Ia menegaskan bahwa dukungan semua pihak sangat dibutuhkan, terutama dari pemerintah pusat. “Yang berhak mengusulkan dan melobi itu harus Menteri ESDM langsung. Jadi memang harus jalan di level atas dulu. Kalau pusat sudah bergerak, semua yang di bawah ikut bergerak,” tegasnya.

Meski persaingan ketat, Makdis optimistis Tambora memiliki nilai keunggulan internasional yang sangat kuat. Letusan Gunung Tambora tahun 1815 sudah dikenal dunia sebagai salah satu peristiwa paling dahsyat dalam sejarah. Dampaknya menyebabkan fenomena the year without summer di Eropa, gagal panen, wabah penyakit, hingga memicu inovasi sepeda modern.

“Tambora itu punya International Geological Value yang jauh lebih kuat dibanding banyak geopark lain,” jelas Makdis.

Tak hanya itu, Geopark Tambora juga memiliki elemen penting lain seperti kaldera Tambora, Doro Bente, dan Pulau Satonda—gunung api purba yang memiliki umur lebih tua dari Tambora. Pulau Satonda bahkan menyimpan stromatolit, tumbuhan purba langka yang hanya ditemukan di dua lokasi di dunia: Australia dan Tambora.

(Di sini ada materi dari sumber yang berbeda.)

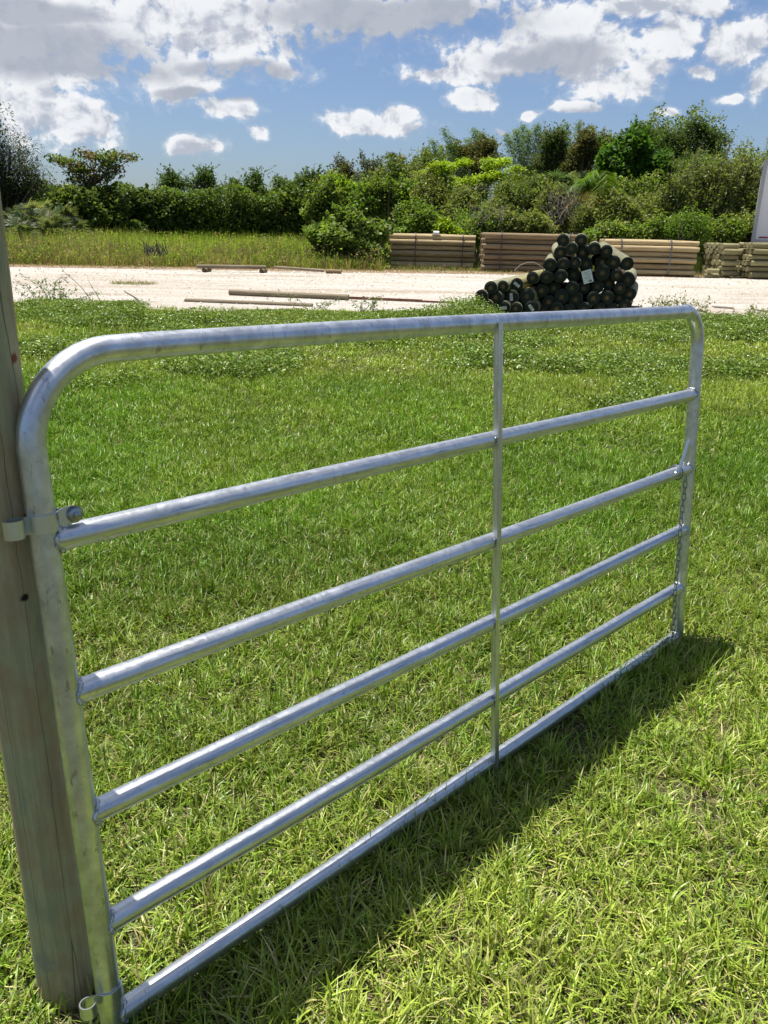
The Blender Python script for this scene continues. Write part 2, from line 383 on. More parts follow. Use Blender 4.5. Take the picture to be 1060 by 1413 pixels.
def ribbons(P, W, side):
    """P (N,K,3) centre lines, W (N,K) half widths, side (N,3) -> verts, quads"""
    n, k, _ = P.shape
    S = side[:, None, :]*W[:, :, None]
    V = np.stack([P-S, P+S], 2).reshape(-1, 3)
    base = (np.arange(n)*k*2)[:, None]+(np.arange(k-1)*2)[None, :]
    Fq = np.stack([base, base+1, base+3, base+2], -1).reshape(-1, 4)
    return V, Fq
def blades(x, y, z, h, w, lean, K=4, dirs=None, droop=1.0):
    n = len(x); ph = rng.uniform(0, 2*np.pi, n) if dirs is None else dirs
    d = np.stack([np.cos(ph), np.sin(ph), np.zeros(n)], 1)
    tw = ph+np.pi/2+rng.normal(0, .5, n)
    side = np.stack([np.cos(tw), np.sin(tw), rng.normal(0, .15, n)], 1)
    t = np.linspace(0, 1, K)[None, :]
    hor = (h*np.sin(lean))[:, None]*(t**1.6); ver = (h*np.cos(lean))[:, None]*(t-.35*droop*(np.sin(lean))[:, None]*t**3)
    P = np.stack([x, y, z], 1)[:, None, :]+d[:, None, :]*hor[:, :, None]+np.array([0, 0, 1.])*ver[:, :, None]
    W = w[:, None]*np.clip(1.0-t**2.2, .04, 1)*(.75+.25*np.minimum(1, t*3))*.5
    return P, W, side
def vnoise(x, y, seed=0, sc=1.):
    """cheap smooth value noise"""
    x = np.asarray(x)*sc; y = np.asarray(y)*sc
    xi = np.floor(x).astype(int); yi = np.floor(y).astype(int); fx = x-xi; fy = y-yi
    fx = fx*fx*(3-2*fx); fy = fy*fy*(3-2*fy)
    def hsh(a, b):
        v = (a*374761393+b*668265263+seed*1442695041) & 0x7fffffff
        v = ((v ^ (v >> 13))*1274126177) & 0x7fffffff
        return ((v ^ (v >> 16)) & 0xffff)/65535.
    return (hsh(xi, yi)*(1-fx)+hsh(xi+1, yi)*fx)*(1-fy)+(hsh(xi, yi+1)*(1-fx)+hsh(xi+1, yi+1)*fx)*fy
def fbm(x, y, seed=0, sc=1.):
    return (vnoise(x, y, seed, sc)+.5*vnoise(x, y, seed+1, sc*2.1)+.25*vnoise(x, y, seed+2, sc*4.3))/1.75
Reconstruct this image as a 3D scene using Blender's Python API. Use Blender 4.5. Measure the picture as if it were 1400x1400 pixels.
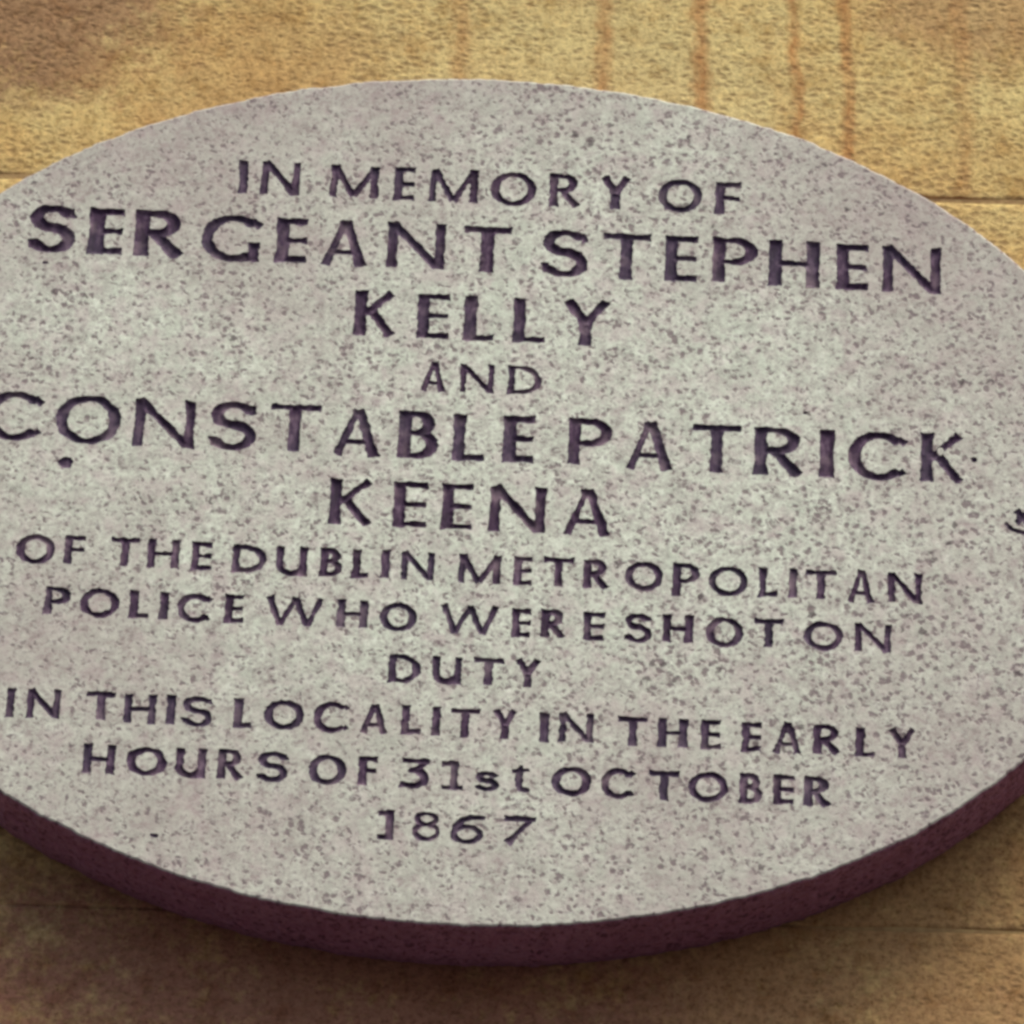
import bpy, math, random
import numpy as np
from mathutils import Vector, Matrix, noise
from mathutils.geometry import delaunay_2d_cdt

scene = bpy.context.scene
for o in list(bpy.data.objects):
    bpy.data.objects.remove(o)
C = scene.collection
random.seed(7)
R = math.radians
Z0 = 3.4                      # height of the plaque above the street, metres

# ---------------------------------------------------------------- camera
EL, ROLL, DIST = R(32.0), R(1.5), 10000.0 / 2800.0
fwd = Vector((0, math.cos(EL), math.sin(EL)))
upv = Vector((0, -math.sin(EL), math.cos(EL)))
rgt = Vector((1, 0, 0))
r2 = rgt * math.cos(ROLL) + upv * math.sin(ROLL)
u2 = -rgt * math.sin(ROLL) + upv * math.cos(ROLL)
cam = bpy.data.objects.new('camera', bpy.data.cameras.new('camera'))
C.objects.link(cam)
cl = -fwd * DIST + Vector((0, 0, Z0))
m = Matrix((r2, u2, -fwd)).transposed().to_4x4()
m.translation = cl
cam.matrix_world = m
cam.data.sensor_width = 36
cam.data.angle = 2 * math.atan(0.07)
cam.data.clip_end = 200
cam.data.clip_start = 0.05
scene.camera = cam
scene.cycles.filter_width = 3.3

# ---------------------------------------------------------------- daylight
SUN_EL, SUN_AZ = R(63), R(36)          # azimuth counted from straight out of the wall, to the right
sdir = Vector((math.sin(SUN_AZ) * math.cos(SUN_EL), -math.cos(SUN_AZ) * math.cos(SUN_EL), math.sin(SUN_EL)))
w = bpy.data.worlds.new("World")
scene.world = w
w.use_nodes = True
nt = w.node_tree
bg = nt.nodes['Background']
sky = nt.nodes.new('ShaderNodeTexSky')
sky.sky_type = 'NISHITA'
sky.sun_disc = False
sky.sun_elevation = SUN_EL
sky.sun_rotation = math.atan2(sdir.x, sdir.y)
sky.dust_density = 5.0
sky.air_density = 1.0
sky.ozone_density = 1.0
nt.links.new(sky.outputs[0], bg.inputs[0])
bg.inputs[1].default_value = 0.06
sl = bpy.data.lights.new('sun', 'SUN')
sl.energy = 1.5
sl.angle = R(34)
sl.color = (1.0, 0.95, 0.83)
so = bpy.data.objects.new('sun', sl)
so.rotation_euler = (-sdir).to_track_quat('-Z', 'Y').to_euler()
so.location = (1.5, -3, Z0 + 4)
C.objects.link(so)
scene.view_settings.view_transform = 'Standard'
scene.view_settings.look = 'None'
scene.view_settings.exposure = 1.34
scene.view_settings.gamma = 1.0


# ---------------------------------------------------------------- node helpers
class NT:
    def __init__(self, name):
        self.m = bpy.data.materials.new(name)
        self.m.use_nodes = True
        self.t = self.m.node_tree
        self.b = self.t.nodes['Principled BSDF']
        self.tc = self.t.nodes.new('ShaderNodeTexCoord')
        self.co = self.tc.outputs['Object']

    def n(self, typ, **kw):
        x = self.t.nodes.new(typ)
        for k, v in kw.items():
            setattr(x, k, v)
        return x

    def l(self, a, b):
        self.t.links.new(a, b)

    def mapv(self, scale=(1, 1, 1), loc=(0, 0, 0), src=None):
        mp = self.n('ShaderNodeMapping')
        mp.inputs['Scale'].default_value = scale
        mp.inputs['Location'].default_value = loc
        self.l(src or self.co, mp.inputs['Vector'])
        return mp.outputs[0]

    def noise(self, scale, detail=3, rough=0.55, vec=None, dist=0.0, color=False):
        x = self.n('ShaderNodeTexNoise')
        x.inputs['Scale'].default_value = scale
        x.inputs['Detail'].default_value = detail
        x.inputs['Roughness'].default_value = rough
        x.inputs['Distortion'].default_value = dist
        self.l(vec or self.co, x.inputs['Vector'])
        return x.outputs['Color' if color else 'Fac']

    def vor(self, scale, vec=None, rnd=1.0, out='Distance'):
        x = self.n('ShaderNodeTexVoronoi')
        x.inputs['Scale'].default_value = scale
        x.inputs['Randomness'].default_value = rnd
        self.l(vec or self.co, x.inputs['Vector'])
        return x.outputs[out]

    def ramp(self, fac, stops, interp='LINEAR'):
        x = self.n('ShaderNodeValToRGB')
        x.color_ramp.interpolation = interp
        e = x.color_ramp.elements
        while len(e) < len(stops):
            e.new(0.5)
        for k, (p, c) in enumerate(stops):
            e[k].position = p
            if not hasattr(c, '__len__'):
                c = (c, c, c)
            e[k].color = (*c, 1)
        self.l(fac, x.inputs[0])
        return x.outputs[0]

    def mix(self, fac, a, b, mode='MIX'):
        x = self.n('ShaderNodeMix', data_type='RGBA', blend_type=mode)
        for s, v in ((x.inputs['Factor'], fac), (x.inputs['A'], a), (x.inputs['B'], b)):
            if hasattr(v, 'links') or hasattr(v, 'is_linked'):
                self.l(v, s)
            elif hasattr(v, '__len__'):
                s.default_value = (*v, 1)
            else:
                s.default_value = v
        return x.outputs['Result']

    def math(self, op, a, b=None, clamp=False):
        x = self.n('ShaderNodeMath', operation=op, use_clamp=clamp)
        for s, v in ((x.inputs[0], a), (x.inputs[1], b)):
            if v is None:
                continue
            if isinstance(v, (int, float)):
                s.default_value = v
            else:
                self.l(v, s)
        return x.outputs[0]

    def bump(self, h, strength, dist, normal=None):
        x = self.n('ShaderNodeBump')
        x.inputs['Strength'].default_value = strength
        x.inputs['Distance'].default_value = dist
        self.l(h, x.inputs['Height'])
        if normal is not None:
            self.l(normal, x.inputs['Normal'])
        return x.outputs[0]

    def finish(self, col, rough=0.8, normal=None, spec=0.3):
        if hasattr(col, 'links') or hasattr(col, 'is_linked'):
            self.l(col, self.b.inputs['Base Color'])
        else:
            self.b.inputs['Base Color'].default_value = (*col, 1)
        if isinstance(rough, (int, float)):
            self.b.inputs['Roughness'].default_value = rough
        else:
            self.l(rough, self.b.inputs['Roughness'])
        self.b.inputs['Specular IOR Level'].default_value = spec
        if normal is not None:
            self.l(normal, self.b.inputs['Normal'])
        return self.m


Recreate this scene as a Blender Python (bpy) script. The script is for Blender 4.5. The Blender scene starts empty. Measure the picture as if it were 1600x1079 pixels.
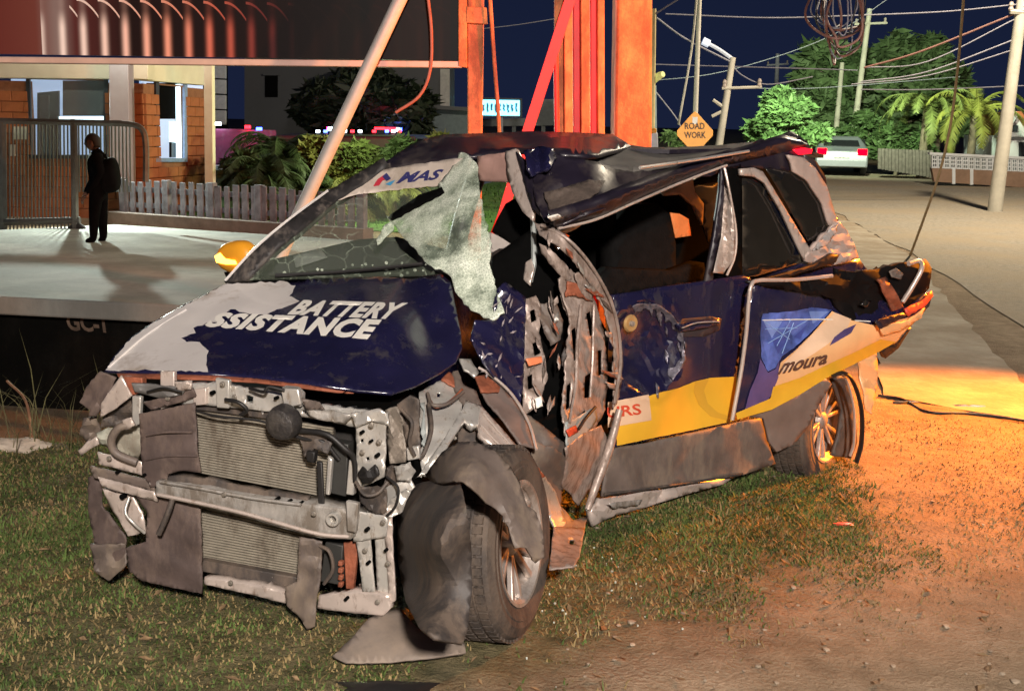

“Stromatolit itu harus benar-benar dikonservasi. Itu kekayaan geologi yang sangat jarang,” katanya.

Meski memiliki nilai geologi kuat, Makdis tidak menutup mata pada tantangan besar di lapangan—mulai dari minimnya sarana prasarana hingga keterbatasan anggaran.

“Sarana prasarana di sekitar Tambora itu masih minim. Hotel belum ada, akses transportasi terbatas. Di TNBT saja mobil untuk naik ke pos tiga cuma satu. Padahal tempatnya luar biasa,” ungkapnya.

Ia menilai daerah harus cerdas memanfaatkan momentum ini, termasuk memindahkan perhatian wisatawan asing dari kawasan lain yang kurang terkelola menuju Tambora. “Butuh inovasi. Bukan kampanye besar-besaran, tapi dorongan strategis supaya wisatawan mau datang,” tambahnya.

Selain itu, lobi ke pemerintah pusat sangat penting. Tidak hanya ke Kementerian ESDM, tetapi juga Kementerian Pariwisata hingga Kementerian Lingkungan Hidup dan Kehutanan. “Jadi bukan cuma melobi UNESCO, tapi kementerian-kementerian juga harus dilobi. Goodwill pimpinan itu kunci,” tegas Makdis.

Makdis menjelaskan bahwa saat ini Geopark Tambora belum masuk tahap pengajuan resmi. Proses baru bisa dimulai setelah Kementerian ESDM mengeluarkan surat permintaan pengajuan dari seluruh geopark nasional, yang biasanya dikeluarkan pada awal tahun.

“Harapannya Januari atau Februari 2026, Kementerian mengirim surat ke semua geopark nasional: ‘Siapa yang mau mengajukan diri ke UNESCO?’ Nah, dari situ kita mulai presentasi,” katanya.

Biasanya, presentasi dilakukan pada Maret di Jakarta. Dari seluruh kandidat, Kementerian memilih dua geopark terbaik untuk didorong sebagai UGG. Hasilnya diumumkan sekitar Juni. Setelah itu, barulah UNESCO melakukan kunjungan lapangan untuk verifikasi.

“Jadi sekarang tahapnya memang belum apa-apa. Masih persiapan dasar. Yang paling penting sekarang adalah proses lobi dari tingkat daerah sampai pusat,” jelas Makdis.

Ia mencontohkan keberhasilan Geopark Rinjani sebelumnya, yang didukung penuh oleh semua pihak dari tingkat daerah hingga nasional. “Waktu Rinjani itu, semua turun. Dari atas sampai bawah terlibat. Karena itu berhasil,” katanya.

Makdis berharap Pemerintah Provinsi NTB, khususnya Gubernur, ikut memberi perhatian lebih terhadap proses pengajuan ini. Tanpa dukungan dan goodwill pimpinan daerah, upaya menuju UNESCO akan jauh lebih berat.

“Harapannya Gubernur juga aware. Ini butuh anggaran besar, butuh proses yang panjang. Tapi peluang Tambora itu besar sekali,” tutupnya.